Before the winter fire, I will still be dreaming,
I have no thought of time.
For who knows where the time goes?
Who knows where the times goes?"

But with the release of that album greatly delayed, the world would have to wait two more years to hear that beauty, on Fairport Convention’s excellent third LP, Unhalfbricking. By the time Denny joined Fairport Convention in 1968, they were already the most besainted act of the British folk-rock scene, having magnetized UFO Club owner and noted producer of the period Joe Boyd, who’d helped them secure deals with Polydor Records and then Island Records. Denny won over the group with a cover of Jackson C. Frank’s “You Never Wanted Me” during her audition and replaced singer Judy Dyble, who’d founded the group with bassist Ashley Hutchings, guitarist Simon Nicol, and guitarist Richard Thompson, notable for his later solo works and collaborations with his wife Linda.

Sandy Denny - "You Never Wanted Me"

Denny brought a more plaintive, less pop-oriented intensity to the group with her wide vocal register and open-ended songwriting style. Under Denny’s leadership, they became less focused on ape-ing American folk acts, and instead carved out a signature appreciation for British traditional songs and the negative space between notes. The Denny-penned original “Fotheringay,” which opens Fairport’s second album, What We Did on Our Holidays, is the shaky and incongruous LP’s saving grace, a mystical meditation on isolation and death, inspired by the story of Mary, Queen of Scots.

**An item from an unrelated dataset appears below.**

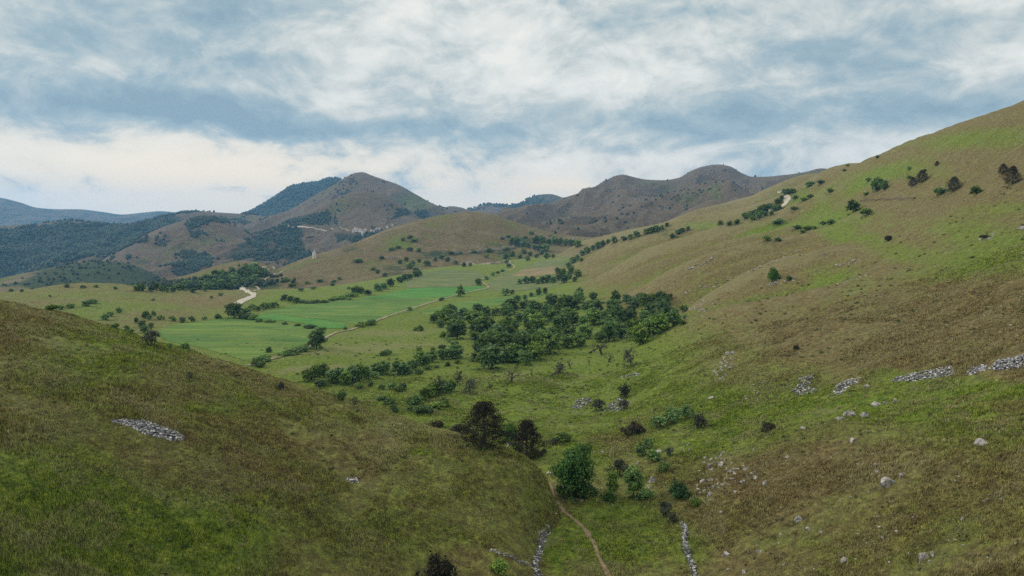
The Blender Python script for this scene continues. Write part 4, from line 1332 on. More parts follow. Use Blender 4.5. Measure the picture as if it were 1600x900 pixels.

The cover of her second album with the group, Unhalfbricking, released in 1969, features a portrait of Denny’s parents, Neil and Edna, standing outside their family home in Wimbledon—the band barely visible in the background. Though the Unhalfbricking version of “Who Knows…” is notable, and prompted a slew of covers, its full band noodling and subdued vocals temper its fire, making it more pleasant than powerful. Denny stayed on with Fairport through the recording of the heralded album Liege & Lief, their first record comprised mostly of adapted British and Celtic traditional songs, with Denny’s profound delivery front and center. Today, it’s considered the most important record in the British folk-rock movement, a beacon of modernity inspired by antiquity.

Conjecture about Denny’s departure from Fairport Convention abounds to this day. Some cite a new relationship with Australian folk musician Trevor Lucas—others, her increasing thirst for alcohol. Regardless, Denny left the band shortly after the release of their most prestigious album, as unceremoniously as her audition in a humble folk music dive.

Fairport Convention - "Who Knows Where The Time Goes?"

Her short-lived collaboration with Lucas, also called Fotheringay, was unremarkable, and Denny soon embarked upon a solo career that yielded mixed results. As magnetic a performer as she was, her personal insecurities and alliance to folk music traditions muddied a clear path to crossover audiences. She wasn’t a pop singer.

Her 1971 solo debut for Island Records, The North Star Grassman and the Ravens, is no clearer testament to that. An album comprised of mostly Denny-written songs, the only time it veers off course is when she covers others—Dylan’s “Down in the Flood” and Charles Robins’ “Let’s Jump The Broomstick.” Of the album’s 11 original songs, eight are phenomenal. The title track, a core-rattler. It leaves one to wonder what Denny might have been capable of earlier, if empowered to write and record more originals by her peers in The Strawbs and Fairport Convention.

Her single album with The Strawbs, All Our Own Work, finally saw a release in 1973 via the Hallmark label, a nascent subsidiary of Pickwick International. For the first time, folk-rock fans heard Denny’s masterpiece, “Who Knows Where the Time Goes?,” in its purest and most arresting form. Though Denny would die five years later due to a brain hemorrhage, her compositions on the passing of time, loss, love, and tradition, and her unparalleled voice, live on.